→ BRIEF
Bring together all lines of the material below that contain the string "follow".

** start of INPUT DATA **

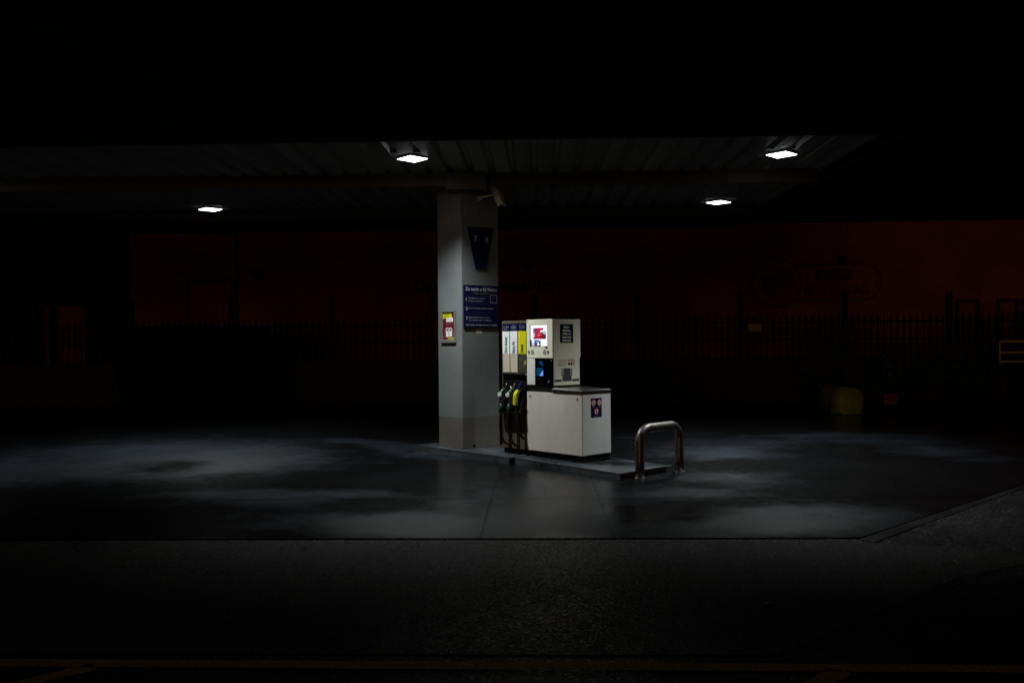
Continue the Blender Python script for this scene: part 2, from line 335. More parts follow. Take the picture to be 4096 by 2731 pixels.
def blob(px, py, L):
    w = 0
    for cx, cy, a, b, s in L:
        if a <= 0: continue
        d = ((px-cx)/a)**2 + ((py-cy)/b)**2
        w = 1-(1-w)*(1-s*0.9*math.exp(-d*0.55))
    return w
def proj(p):
    v = p - CP; k = v.dot(f_); return 2048+FPX*v.dot(r_)/k, 1365.5-FPX*v.dot(u_)/k
nx, ny = 380, 170; X0, X1, Y0, Y1 = -17.0, 8.9, 7.56, 19.5
me = bpy.data.meshes.new('concrete_forecourt'); vs = []; wt = []; fs = []
for j in range(ny+1):
    y = Y0 + (Y1-Y0)*(j/ny)**1.15
    xr = min(X1, 2.65+(y-7.545)*1.02)
    for i in range(nx+1):
        x = X0 + (xr-X0)*i/nx; p = Vector((x, y, 0)); vs.append((x, y, 0)); q = p + nv.noise_vector(p*0.55)*0.38 + nv.noise_vector(p*2.1+Vector((7, 3, 1)))*0.20 + nv.noise_vector(p*6.0)*0.06; q.z = 0; px, py = proj(q)
        d = blob(px, py, DRY_AND_LIT)*(1-blob(px, py, WETS)); wt.append(max(0, min(1, 1-d)))
for j in range(ny):
    for i in range(nx): a = j*(nx+1)+i; fs.append((a, a+1, a+nx+2, a+nx+1))
me.from_pydata(vs, [], fs); at = me.attributes.new('wet', 'FLOAT', 'POINT'); at.data.foreach_set('value', wt); me.materials.append(MATS['concrete'])
o = bpy.data.objects.new('concrete_forecourt', me); COL.objects.link(o); tag(o, kind='structure')
g = MB(); dd = Vector((0.70, 0.714, 0)); 
a = Vector((2.62, 7.535, -0.006)); n = Vector((0.714, -0.70, 0))
g.poly([a+n*0.03, a+n*0.03+dd*8.5, a+n*0.16+dd*8.5, a+n*0.16], 'gutter')
tag(g.build('gutter_strip'), kind='structure')
# yellow parking lines
g = MB(); z = -0.004
g.poly([(-6, 4.605, z), (5, 4.49, z), (5, 4.595, z), (-6, 4.715, z)], 'road_paint')
for x in (-2.30, 1.50, 5.2):
    a = Vector((x, 4.575 - 0.0105*(x+2), z)); e = a - Vector((0.70, 0.714, 0))*4; n = Vector((0.714, -0.70, 0))*0.058
    g.poly([a-n, e-n, e+n, a+n], 'road_paint')
tag(g.build('parking_lines'), kind='structure')
g = MB(); g.poly([gz(0, 1620, -0.004), gz(250, 1623, -0.004), gz(250, 1615, -0.004), gz(0, 1612, -0.004)], 'print_white')
tag(g.build('kerb_line'), kind='structure')

# fallen leaves
for i, (px, py, ln, rz, lab) in enumerate([(3075, 2413, 0.075, 0.2, 'pale fallen leaf on the asphalt right of the middle'), (905, 2466, 0.05, 1.1, 'small dry fallen leaf on the dark asphalt at left'),
                                     (1122, 2578, 0.035, 2.0, 'tiny fallen leaf just above the yellow line'), (3180, 2712, 0.06, 0.4, 'fallen leaf below the yellow line beside the right stripe')]):
    p = gz(px, py, 0.0); g = MB(); pr = []; nn = 7
    for k in range(nn): t = k/(nn-1); pr.append((t*ln-ln/2, 0.33*ln*sin(pi*t)**0.8, 0.010*sin(pi*t)))
    lo = [(x, -y, zz) for x, y, zz in pr]
    for k in range(nn-1):
        m1 = (pr[k][0], 0, 0.002); m2 = (pr[k+1][0], 0, 0.002)
        g.poly([m1, m2, pr[k+1], pr[k]], 'fallen'); g.poly([lo[k], lo[k+1], m2, m1], 'fallen')
    o = g.build('fallen_leaf'); o.location = (p.x, p.y, -0.004); o.rotation_euler = (0, 0, rz); tag(o, lab, 'leaf', 'fallen leaves')

# ------------------------------------------------------------------ island
isl = Thing('pump_island', 'low wet concrete island carrying the column and the fuel pump', 'pump island', (8.65, 9.0, 0), TH)
g = MB(); g.hexa([(8.17, 7.06, -.02), (9.18, 7.06, -.02), (9.18, 8.93, -.02), (8.17, 8.93, -.02), (8.18, 7.07, .062), (9.17, 7.07, .062), (9.17, 8.93, .09), (8.18, 8.93, .09)], 'island')
isl.part('front_slab', g, bevel=0.008)
g = MB(); g.hexa([(8.176, 7.066, .050), (8.188, 7.066, .050), (8.188, 8.92, .078), (8.176, 8.92, .078), (8.176, 7.066, .066), (8.188, 7.066, .066), (8.188, 8.92, .094), (8.176, 8.92, .094)], 'edge_steel'); isl.part('edge_strip', g)
g = MB(); g.hexa([(8.190, 7.064, .052), (9.172, 7.064, .052), (9.172, 7.076, .052), (8.190, 7.076, .052), (8.190, 7.064, .066), (9.172, 7.064, .066), (9.172, 7.076, .066), (8.190, 7.076, .066)], 'edge_steel'); isl.part('edge_strip', g)
g = MB(); g.box((8.126, 8.995, .080), (8.136, 11.13, .0935), 'edge_steel'); isl.part('edge_strip', g)
g = MB(); g.hexa([(8.12, 8.99, -.02), (9.2, 8.99, -.02), (9.2, 11.15, -.02), (8.12, 11.15, -.02), (8.13, 8.99, .09), (9.19, 8.99, .09), (9.19, 11.14, .088), (8.13, 11.14, .088)], 'island')
isl.part('rear_slab', g, bevel=0.008)
g = MB(); g.box((8.20, 8.925, -.02), (9.15, 8.995, .084), 'black'); isl.part('joint', g)
g = MB(); g.tube([(8.166, 8.42, .05), (8.20, 8.42, .05)], 0.011, 'black', 10); isl.part('anchor_hole', g)

# ------------------------------------------------------------------ column
colm = Thing('canopy_column', 'square grey column holding up the petrol station canopy', 'column', (8.65, 10.45, 0.09), TH)
g = MB(); g.box((8.29, 10.171, .088), (9.01, 10.735, 3.90), 'column_paint'); colm.part('shaft', g, bevel=0.006)
g = MB(); g.box((8.278, 10.163, 3.50), (8.290, 10.171, 3.86), 'column_paint'); g.box((8.30, 10.163, 3.82), (9.0, 10.171, 3.86), 'column_paint'); colm.part('corner_trim', g)
g = MB(); g.tube([(8.50, 10.169, 0.13), (8.50, 10.145, 0.13)], 0.014, 'black', 10); g.tube([(8.50, 10.15, 0.13), (8.50, 10.15, 0.09)], 0.007, 'black', 8); colm.part('drain_stub', g)
g = MB(); F = RF(10.171); slabr(g, F, 8.567, 1.767, 8.673, 1.841, 0, .002, 'label_beige'); text(g, F, 'Bon', 8.62, 1.815, .012, .003, 'print_grey', align='C'); text(g, F, 'pin', 8.62, 1.785, .012, .003, 'print_grey', align='C'); colm.part('small_sticker', g)

t = Thing('number_sign', 'dark blue tapering sign with the numbers 7 and 8', 'sign', (8.65, 10.171, 2.7), TH)
F = RF(10.171); g = MB()
P0 = [(8.401, 3.340), (8.553, 2.722), (8.757, 2.728), (8.902, 3.352)]
g.prism([F(a, b, .002) for a, b in P0], [F(a, b, .016) for a, b in P0], 'navy'); bd = t.part('board', g)
g = MB(); text(g, F, '7', 8.55, 3.135, .078, .0175, 'print_light', align='C', bold=.03); t.part('numeral', g, bd); g = MB(); text(g, F, '8', 8.765, 3.125, .078, .0175, 'print_light', align='C', bold=.03); t.part('numeral', g, bd)

t = Thing('instruction_sign', 'dark blue panel of fuelling instructions in three numbered steps', 'sign', (8.65, 10.171, 1.86), TH)
g = MB(); slabr(g, F, 8.316, 1.857, 8.999, 2.482, .002, .014, 'navy'); bd = t.part('board', g); g = MB(); c = .0155
text(g, F, 'Zo tankt u bij Makro', 8.345, 2.40, .052, c, 'print_light', width=.62, bold=.025)
text(g, F, 'Vraag nu uw tankpas aan', 8.50, 2.355, .021, c, 'print_yellow', width=.31)
for z0, z1 in ((2.215, 2.325), (2.075, 2.188), (1.935, 2.047)):
    for p in ((8.338, z0, 8.975, z0), (8.338, z1, 8.975, z1), (8.338, z0, 8.338, z1), (8.975, z0, 8.975, z1)): bar(g, F, *p, .003, c, 'print_navy')
for s_, zz in (('1', 2.248), ('2', 2.115), ('3', 1.975)): text(g, F, s_, 8.357, zz, .046, c, 'print_light', bold=.03)
for s_, zz, w in (('Plaats Makropas in automaat', 2.282, .33), ('en kies uw vulpistool', 2.242, .27), ('Plaats de vulslang en gebruik minstens', 2.135, .49), ('Gebruik handschoenen en servet', 2.000, .41), ('na het tanken terug over terughangen', 1.960, .45)): text(g, F, s_, 8.405, zz, .018, c, 'print_light', width=w, bold=.01)
text(g, F, 'Volg verder de instructies op de display', 8.345, 1.888, .024, c, 'print_light', width=.62, bold=.02)
for p in ((8.825, 2.232, 8.960, 2.232), (8.825, 2.346, 8.960, 2.346), (8.828, 2.232, 8.828, 2.346), (8.957, 2.232, 8.957, 2.346)): bar(g, F, *p, .010, c, 'print_grey')
for i in range(4): bar(g, F, 8.85, 2.26+i*.018, 8.90+.012*(i % 3), 2.26+i*.018, .004, c, 'print_navy')
t.part('lettering', g, bd)

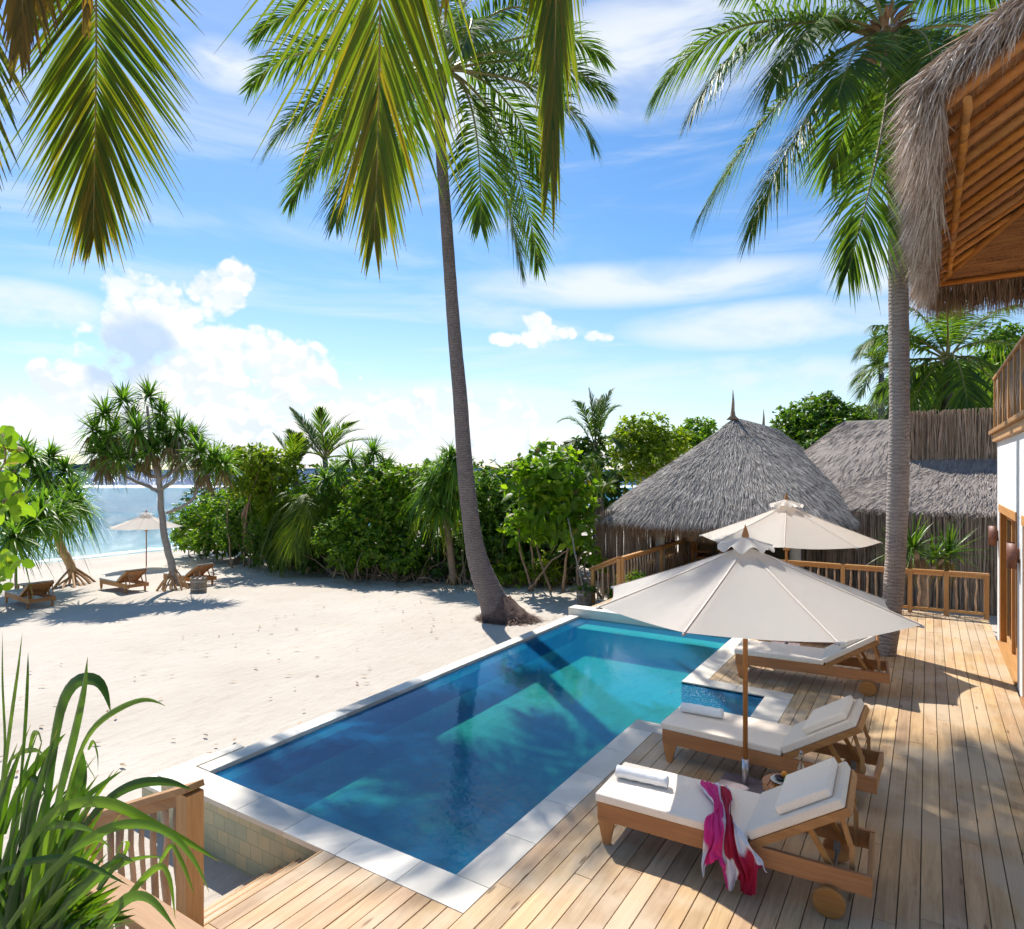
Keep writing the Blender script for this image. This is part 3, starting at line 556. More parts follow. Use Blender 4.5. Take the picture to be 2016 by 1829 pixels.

** end of INPUT DATA **

→ RESULT
Continue the Blender Python script for this scene: part 2, from line 335. More parts follow. Take the picture to be 4096 by 2731 pixels.
Keep writing the Blender script for this image. This is part 3, starting at line 556. More parts follow. Use Blender 4.5. Take the picture to be 2016 by 1829 pixels.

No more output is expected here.